Information Architecture

Overview

Development Time

3 days

Client

italki.com

Collaborators

UX content strategy community

  • UX writing 50% 50%
  • User journey 100% 100%
  • UX Research 100% 100%

Information architecture

Background

italki.com is a language marketplace where teachers can find foreign language teachers and teachers can find students.

Problem

Teachers are leaving the italki website because it charges heavy fees for using its services.

italki teachers end up paying:

•  a 15% fee for each lesson taught (to italki)

a $10 fee to receive their money within 48-hours (to italki)

an additional fee from their chosen payment provider (for example, PayPal).

 

Objective

Help italki teachers reduce the amount of fees they are charged so that they will be less inclined to leave the italki platform.

One easy way to do this is to encourage teachers to switch to the payment provider Payonner to vastly reduce teachers’ payment provider fees. This will save teachers thousands of dollars a year and will not negatively impact italki since they don’t earn that money anyway.

Challenge

Unfortuantely, many italki teachers cannot easily locate the withdraw settings function to change their desired payout method from Paypal to Paynoneer.

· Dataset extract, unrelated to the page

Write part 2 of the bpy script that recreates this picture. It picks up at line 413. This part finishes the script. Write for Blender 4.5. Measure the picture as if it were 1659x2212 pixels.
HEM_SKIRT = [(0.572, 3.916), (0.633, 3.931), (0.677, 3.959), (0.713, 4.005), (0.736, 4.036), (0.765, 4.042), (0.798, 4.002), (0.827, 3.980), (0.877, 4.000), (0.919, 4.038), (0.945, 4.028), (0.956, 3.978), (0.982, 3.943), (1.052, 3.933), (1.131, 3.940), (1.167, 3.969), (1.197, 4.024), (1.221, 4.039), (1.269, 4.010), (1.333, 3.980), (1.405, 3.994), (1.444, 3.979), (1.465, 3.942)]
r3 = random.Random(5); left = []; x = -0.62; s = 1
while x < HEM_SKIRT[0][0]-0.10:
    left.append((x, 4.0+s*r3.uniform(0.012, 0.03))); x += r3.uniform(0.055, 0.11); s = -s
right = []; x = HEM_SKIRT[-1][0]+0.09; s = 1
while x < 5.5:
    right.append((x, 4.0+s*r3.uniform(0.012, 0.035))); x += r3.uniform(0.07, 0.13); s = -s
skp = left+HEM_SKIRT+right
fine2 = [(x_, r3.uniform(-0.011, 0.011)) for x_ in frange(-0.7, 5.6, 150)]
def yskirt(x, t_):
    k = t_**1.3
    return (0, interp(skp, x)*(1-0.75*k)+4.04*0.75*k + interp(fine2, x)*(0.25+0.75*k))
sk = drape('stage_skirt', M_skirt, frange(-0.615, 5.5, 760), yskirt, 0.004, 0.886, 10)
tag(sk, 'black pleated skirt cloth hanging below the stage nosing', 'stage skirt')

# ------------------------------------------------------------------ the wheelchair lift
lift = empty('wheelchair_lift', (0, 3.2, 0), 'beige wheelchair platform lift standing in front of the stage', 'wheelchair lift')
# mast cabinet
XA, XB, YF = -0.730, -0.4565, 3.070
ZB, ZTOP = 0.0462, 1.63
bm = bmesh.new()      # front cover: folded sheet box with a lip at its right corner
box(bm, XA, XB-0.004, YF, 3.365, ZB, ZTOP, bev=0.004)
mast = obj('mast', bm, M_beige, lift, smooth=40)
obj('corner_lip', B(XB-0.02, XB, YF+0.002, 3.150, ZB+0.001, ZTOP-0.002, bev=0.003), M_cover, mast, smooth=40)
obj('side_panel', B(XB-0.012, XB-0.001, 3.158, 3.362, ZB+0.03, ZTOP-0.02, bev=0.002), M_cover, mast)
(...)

I performed three tree tests to see where these settings should be located on the site for ease-of-access and if the name for the settings page “withdraw” was confusing users.

The results of the tests and insights can be seen in the slides below.

Constraints

I was doing this project by myself, so I didn’t have the financial resources to recruit lots of test participants. For that reason, I had to test multiple elements at a time which wasn’t best practice.

Likewise, I made a mistake with the navigation headings in one of my tree tests. I referred to it as “Profile picture” which may have made users think that this was the actual name of the heading when it was really a picture. I changed it to [Icon of Your Profile Picture] and saw a difference in the results.

Solution

In the end, 80% of users were able to find the page when it was named payment withdraw settings vs. 20% when it was simply named withdraw. This happened despite that the page was in the same exact location on the site, suggesting the name was the issue.

I also identified several pages on the site that were not appropriately named, and my tests gave me insight into more approriate names for these pages.

That being said, since I don’t work for italki and don’t know its design system and/or UX budget, I recommended that the withdraw settings page be linked to from the wallet page. This solution wouldn’t require a whole information architecture change and would only replace a “need help” button that already exists on the page in another location.